Question

Multiply the following fractions and mixed numbers. Reduce to lowest terms. \(\frac{3}{5} \times 3 \frac{1}{8}=\) ______

Short answer

\(\frac{15}{8}\) or 1 \(\frac{7}{8}\) as a mixed number.

Step-by-step solution

Convert the Mixed Number to an Improper Fraction

To multiply the fractions, first convert the mixed number \(3 \frac{1}{8}\) to an improper fraction. Multiply the whole number \(3\) by the denominator \(8\) and add the numerator \(1\): \((3 \times 8) + 1 = 24 + 1 = 25\), so \(3 \frac{1}{8} = \frac{25}{8}\).

Multiply the Fractions

Multiply \(\frac{3}{5}\) by \(\frac{25}{8}\) by multiplying the numerators and denominators: \(\frac{3 \times 25}{5 \times 8} = \frac{75}{40}\).

Simplify the Fraction

To simplify \(\frac{75}{40}\), find the greatest common divisor (GCD) of 75 and 40. The GCD is 5. Divide both the numerator and the denominator by 5: \(\frac{75 \div 5}{40 \div 5} = \frac{15}{8}\).

Confirm the Fraction is in Lowest Terms

Ensure \(\frac{15}{8}\) cannot be simplified further. The numerator 15 and the denominator 8 share no common factors other than 1. Therefore, \(\frac{15}{8}\) is already in its lowest terms.

Key concepts

Mixed Numbers

Mixed numbers are fractions that include both a whole number and a proper fraction combined together. For example, in the number \(3 \frac{1}{8}\), \(3\) is the whole number, and \(\frac{1}{8}\) is the fractional part. This means you have three whole parts and one-eighth more.
To multiply mixed numbers with other fractions, it is usually easier to convert them into improper fractions first. This is because multiplication is simpler when you only have fractions to deal with, without the added complexity of a whole number.
Conversion involves multiplying the whole number by the denominator of the fraction, then adding the numerator. This gives us all the parts termed in the fractional format, making calculations straightforward.

Improper Fractions

An improper fraction has a numerator that is larger than, or equal to, its denominator. This occurs when a fraction is expressing a quantity greater than one.

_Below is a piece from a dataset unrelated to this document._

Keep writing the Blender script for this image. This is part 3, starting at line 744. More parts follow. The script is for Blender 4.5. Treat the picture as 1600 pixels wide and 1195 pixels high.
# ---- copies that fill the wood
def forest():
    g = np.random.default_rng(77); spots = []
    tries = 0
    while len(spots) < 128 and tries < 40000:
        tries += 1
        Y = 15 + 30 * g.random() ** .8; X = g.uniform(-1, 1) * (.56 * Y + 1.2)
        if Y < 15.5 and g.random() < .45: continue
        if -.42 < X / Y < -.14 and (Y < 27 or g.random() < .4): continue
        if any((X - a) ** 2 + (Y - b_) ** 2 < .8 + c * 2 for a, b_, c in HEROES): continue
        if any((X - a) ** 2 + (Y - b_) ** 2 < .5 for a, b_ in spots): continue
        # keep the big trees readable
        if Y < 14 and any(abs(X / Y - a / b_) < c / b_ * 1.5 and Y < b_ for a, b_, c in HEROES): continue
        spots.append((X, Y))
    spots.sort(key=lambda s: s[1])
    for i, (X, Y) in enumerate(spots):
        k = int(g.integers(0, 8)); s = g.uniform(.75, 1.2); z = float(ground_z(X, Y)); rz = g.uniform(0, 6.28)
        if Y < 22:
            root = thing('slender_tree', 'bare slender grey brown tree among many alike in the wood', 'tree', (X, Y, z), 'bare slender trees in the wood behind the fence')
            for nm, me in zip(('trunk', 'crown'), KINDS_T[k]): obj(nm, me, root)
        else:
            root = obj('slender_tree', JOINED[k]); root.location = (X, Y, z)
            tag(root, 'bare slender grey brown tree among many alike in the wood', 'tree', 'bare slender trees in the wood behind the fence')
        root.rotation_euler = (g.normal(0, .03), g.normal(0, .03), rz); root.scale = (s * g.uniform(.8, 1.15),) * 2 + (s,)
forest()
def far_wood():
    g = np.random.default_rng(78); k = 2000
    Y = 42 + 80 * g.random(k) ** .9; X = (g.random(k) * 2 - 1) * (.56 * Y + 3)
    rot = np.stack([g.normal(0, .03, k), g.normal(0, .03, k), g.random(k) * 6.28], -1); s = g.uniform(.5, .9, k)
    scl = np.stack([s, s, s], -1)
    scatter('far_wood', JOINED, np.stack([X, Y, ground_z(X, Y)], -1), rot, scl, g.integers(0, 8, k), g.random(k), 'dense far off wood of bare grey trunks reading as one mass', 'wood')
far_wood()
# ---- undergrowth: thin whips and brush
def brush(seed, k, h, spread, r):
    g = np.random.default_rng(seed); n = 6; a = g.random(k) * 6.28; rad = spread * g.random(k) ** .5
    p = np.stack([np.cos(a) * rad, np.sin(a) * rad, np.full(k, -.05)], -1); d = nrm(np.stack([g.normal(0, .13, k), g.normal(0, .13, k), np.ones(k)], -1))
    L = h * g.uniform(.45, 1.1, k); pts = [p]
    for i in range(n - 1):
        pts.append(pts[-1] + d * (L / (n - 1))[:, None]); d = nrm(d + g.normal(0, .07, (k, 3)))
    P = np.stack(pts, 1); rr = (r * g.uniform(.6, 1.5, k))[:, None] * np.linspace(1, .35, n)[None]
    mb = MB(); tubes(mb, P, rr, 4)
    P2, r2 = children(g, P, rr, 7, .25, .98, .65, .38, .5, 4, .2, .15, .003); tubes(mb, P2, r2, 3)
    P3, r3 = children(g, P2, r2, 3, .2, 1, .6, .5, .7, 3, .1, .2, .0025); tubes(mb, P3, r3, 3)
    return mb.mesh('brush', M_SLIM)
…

• For example, \(\frac{25}{8}\) is an improper fraction because 25, the numerator, is greater than 8, the denominator.
• Improper fractions often arise when converting mixed numbers as they capture the whole number into fractional parts.

Improper fractions allow us to perform arithmetic operations, like multiplication, more fluidly.
During multiplication, we simply multiply across the numerators and the denominators. Converting back to mixed numbers might be needed afterwards, depending on the problem requirements.

Simplifying Fractions

Simplifying fractions involves reducing them to their simplest form. This means you should have the numerator and the denominator as small as possible while maintaining the same value of the fraction.
It is essential to spot common factors between the numerator and the denominator. You divide them both by their greatest common divisor (GCD).
In our problem, \(\frac{75}{40}\) can be simplified by dividing both numbers by 5, resulting in \(\frac{15}{8}\). Simplifying makes fractions easier to work with and understand.

Greatest Common Divisor

The greatest common divisor (GCD) of two numbers is the largest number that divides both without leaving a remainder. It is a crucial concept when simplifying fractions as it helps find the simplest form of a fraction.

• To find the GCD of a fraction's numerator and denominator, like 75 and 40, you list the factors of each number and find the largest common one.
• In our example, the GCD is 5, so dividing both the numerator and denominator by 5 simplified the fraction \(\frac{75}{40}\) to \(\frac{15}{8}\).

By utilizing the GCD, we ensure the fraction is in its simplest form, making it comprehensible and manageable.